Tuesday, May 27, 2008

Conspiracy or Cock Up


Brian Cowens 'interesting' start to his Taoiseachship continues. Yesterdays lead story in the Irish Times carried quite an extraordinary comment from BIFFO.

Cowen claimed that Fine Gael and Labour were not investing sufficiently in securing support from their own supporters for the Lisbon Treaty. His comments followed a Sunday Business Post poll which showed the No side closing the gap on the lead the Yes side enjoys.

Naturally the comment irritated Fine Gael, and in my opinion quite rightly so. While I completely disagree with FG position on Europe, they being self denial federalists, it has to be accepted that they have taken a honorable position on the referendum, by repeatedly calling on their supporters not to use the Treaty to punish the Government.

Party icons such as Garret Fitzgerald, Alan Dukes, Peter Sutherland and others have all engaged and debated (even if their debating style is limited to saying "Europe is great, your wrong").
Even the unhinged Gay Mitchell MEP has been travelling the country scowling at undecided voters in a somewhat futile attempt to win support for his argument.

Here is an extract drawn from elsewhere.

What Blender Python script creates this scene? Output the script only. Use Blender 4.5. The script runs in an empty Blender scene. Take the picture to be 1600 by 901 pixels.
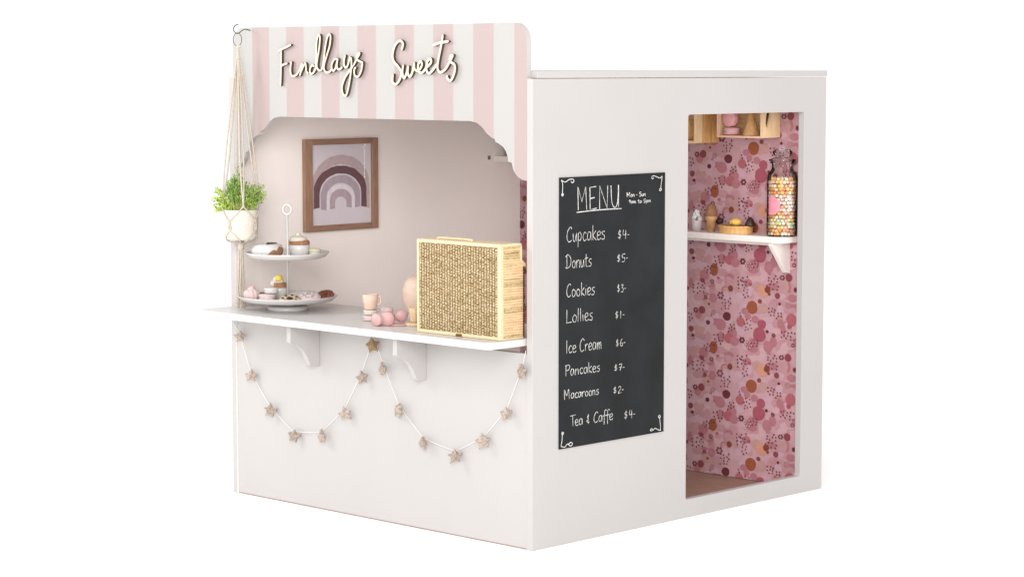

In the numerous Forum on Europe meetings that I attended in a dozen counties, the local FG organisation was there, vocal and their presence felt. In contrast at numerous venues I saw local FF TDs attend the meetings note that the prevailing opinion was anti-treaty and then sit through the meeting without publicly commenting.

It is also said that FG are planning to spend €700k of their own resources attempting to secure a Yes vote.

Nobody would even suggest that if the positions were reversed that FF would lift a finger or spend a cent to help get this referendum passed.

In relation to Labour, Cowen may have a point, feedback suggests that they are feeling a little vulnerable on this Treaty. The Unions have either been hostile or lukewarm and that has fed into a limp campaign summed up with a cynical postering campaign of using the Treaty to put up posters of zero-profile candidates for next years Local elections. They encourge us to vote "Yes to Lisbon", well, if you look really closely with yellow tinted glasses, just before Venus rises and from a 34 degree angle.

The question remains on what was Cowen thinking by having a go at FG and Labour. Given that FG is now only defined by its opposition to FF, surely he must have known that having a go at the party's campaign would have the opposite effect of securing support.

Is Cowen's comments a sign that a political bruiser does not make a good Chief, or is it part of some cunning FF plan.

These possible cunning plans include a theory from the blueshirt in-house loudmouth, Leo Varadkar, who claimed "It is very obvious that in the event of a referendum defeat, Fianna Fáil's cowardly PR strategy will be to blame Fine Gael. They are putting out this 'spin' for a few weeks now."

Perhaps.

My favourite "cunning plan" conspiracy theory is the one that suggests that FF are content to lose the referendum on the basis that it will be another external factor they can point to, so as to deflect attention, and more importantly blame, away from the Soldiers of Destiny in relation to the probable fiasco that will be our economy over the next three years.

Alternatively we are all wrong and the truth is Brian Cowen is a chronic bully and totally unsuitable Taoiseach incapable of being anything more than a party loyalist.

3 comments:

Dan Sullivan said...

To paraphrase from Seamus Mallon, "Brian Cowen is Michael Noonan for slow learners". Noonan had a great talent for marking his opposite spokesperson, a neat turn of phrase and was very popular with the party stalwarts for his willingness to get stuck into people he was debating with. And yet for those same reasons he was the wrong person to lead Fine Gael.

killian forde said...

Yeah Dan this may turn out to be a (welcomed) monumental mistake by FF. Cowen has made a series of mistakes since he started, which really was only a wet week ago. Out canvassing tonight and last night and its seems clear that there is a organic bertietalgia brewing.

It will be interesting to see whether over the summer FF can mould him into away from a FF leader into a leader of the country.

In reagrds to Noonan I thought the problems were more asethic than anyhthing else. I never thought of him as agressive as Cowen.

Dan Sullivan said...

Noonan wasn't as needlessly aggressive as Cowen can be but his appeal to the party footsoldiers was similar.

I suspect that someone somewhere will take Cowen off and attempt to do what they must have done to O'Donoghue last summer and get him in touch with some Zen master. Otherwise, he is going to blow his top every other week.